Indeed, in the absence of such a rational basis in the evidence, the trial court should not instruct the jury as to included offenses. See generally State v. Sneed, 68 Haw. 463, 718 P.2d 280 (1986). A fortiori, it is not error for a trial court to refuse--and the trial court should refrain from giving--an instruction regarding an uncharged offense that is not "included," for purposes of the Hawai'i Penal Code, within the charged offense. See generally State v. Pukahi, 70 Haw. 456, 776 P.2d 392 (1989); State v. Freeman, 70 Haw. 434, 774 P.2d 888 (1989); State v. Burdett, 70 Haw. 85, 762 P.2d 164 (1988); State v. Woicek, 63 Haw. 548, 632 P.2d 654 (1981); State v. Kupau, 63 Haw. 1, 620 P.2d 250 (1980); State v. Rullman, No. 16389, slip op. at 7-8, --- P.2d ----, ---- - ---- (Haw.Ct.App. May, 25, 1995); State v. Doi, 6 Haw.App. 115, 711 P.2d 736, cert. denied, 68 Haw. 692 (1985).

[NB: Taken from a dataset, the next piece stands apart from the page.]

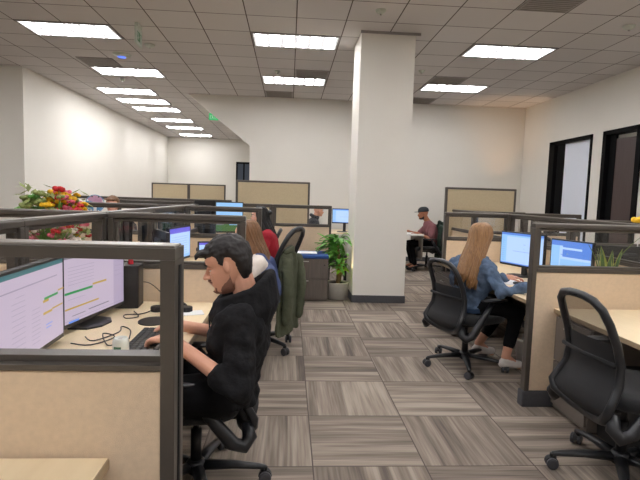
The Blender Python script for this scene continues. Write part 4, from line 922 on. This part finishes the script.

Where there is such a rational basis in the evidence, however, we have held that it may be plain error 6 for a trial court to fail to give an included offense instruction even when neither the prosecution nor the defendant have requested it; 7 this is because

the trial court is the sole source of all definitions and statements of law applicable to an issue to be resolved by the jury. Moreover, it is the duty of the circuit judge to see to it that the case goes to the jury in a clear and intelligent manner, so that they may have a clear and correct understanding of what it is they are to decide, and he or she shall state to them fully the law applicable to the facts. And faced with inaccurate or incomplete instructions, the trial court has a duty to, with the aid of counsel, either correct the defective instructions or to otherwise incorporate it into its own instructions. In other words, the ultimate responsibility properly to instruct the jury lies with the circuit court and not with trial counsel.